We think the court did not err in sustaining the demurrers *546to the additional plea and the rebutter. The bonds described in the pleadings were variant from the bonds called for by the contract. The contract provided for the delivery of the bonds of the city, while the bonds described in the plea as not having been delivered were valid, merchantable bonds, a quality not mentioned in the contract, and for which appellees were in no way respónsible, thus tendering an immaterial issue.

It is next complained that the court erred in the admission of parol evidence to show that Martin was a party to the written contract, he not having been referred to or mentioned therein; that in effect this was merely an evasion of the rule that the terms of a valid written contract can not be contradicted or varied by parol.

We said in Haywood Brothers and Wakefield Co. v. Andrews, 89 Ill. App. 195, that this would not violate the rule, but would show merely who are bound by the contract, and that such evidence was admissible, was in this State familiar law, and cited Baker v. Garvey, 83 Ill. 184, in support of the point.
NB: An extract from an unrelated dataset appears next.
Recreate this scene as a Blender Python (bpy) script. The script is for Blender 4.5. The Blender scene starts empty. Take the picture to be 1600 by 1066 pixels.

The court, therefore, in this respect, did not err.

We have examined the other numerous complaints respecting the admission and rejection of evidence, and do not find any prejudicial or reversible error regarding such matters.

The instructions of the court as a whole gave the jury the principles of the law applicable to the issues being tried as fairly and completely as the rights of appellant demanded, and all that was proper in the refused instructions was contained in such as were given by the court, and in those respects there is no just ground upon which the verdict could be disturbed. The evidence upon material points was conflicting, and it was for the jury to reconcile it and ascertain the truth, and upon examination we feel compelled to accept the verdict, with the approval of the trial judge, who saw and heard the witnesses, as decisive of the facts.

Finding no error in. the record and proceedings of the Circuit Court its judgment will be affirmed.